“Cloud Gate” sculpture in Chicago’s Millennium Park
By Margaret Harris
Is this a strangely shiny cosmic singularity? An artist’s impression of life inside a tokamak reactor? An alien spaceship?
All good guesses, but actually it’s the underside of a sculpture called “Cloud Gate” that sits in a public park on Chicago’s Lake Michigan shore. From the outside, it looks like a giant mirror-clad coffee bean, and it does a nice job of reflecting a slightly warped version of the city’s skyline — plus a few camera-happy journalists who wander past in search of lunch.
I’ll leave figuring out the bean’s optical properties as an exercise for the reader, because I’m on to bigger things: specifically “Our planet and its life: origins and futures,” which is the rather grandiose theme of the 2009 AAAS meeting.

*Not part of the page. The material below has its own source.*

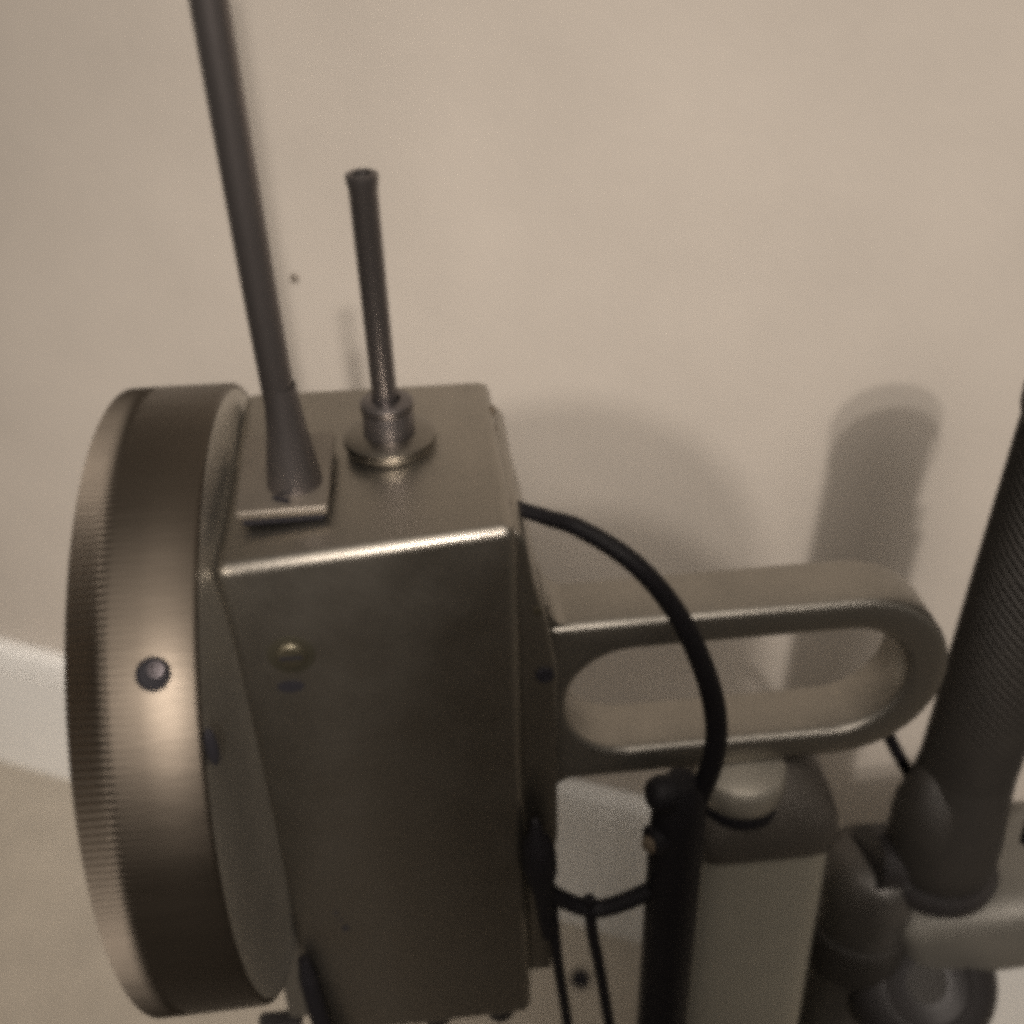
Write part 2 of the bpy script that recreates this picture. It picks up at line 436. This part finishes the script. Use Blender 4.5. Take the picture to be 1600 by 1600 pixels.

In practical terms, this means that most of the scheduled talks seem to fall into one (or more) of three categories: astronomy, environmental science, and evolution.
I plumped for the first and last category this afternoon by attending a briefing on “The Cosmic Cradle of Life.” During the session, Tony Remijan of the National Radio Astronomy Observatory in Charlottesville, Virginia spoke about how observers have found more than 150 different types of molecules — including ethylene glycol, or antifreeze — suspended in the interstellar medium. These discoveries have provided support for the idea that life on Earth (and potentially elsewhere) might not have required a complex homegrown chemical soup to get started — the key ingredients could have come from space instead.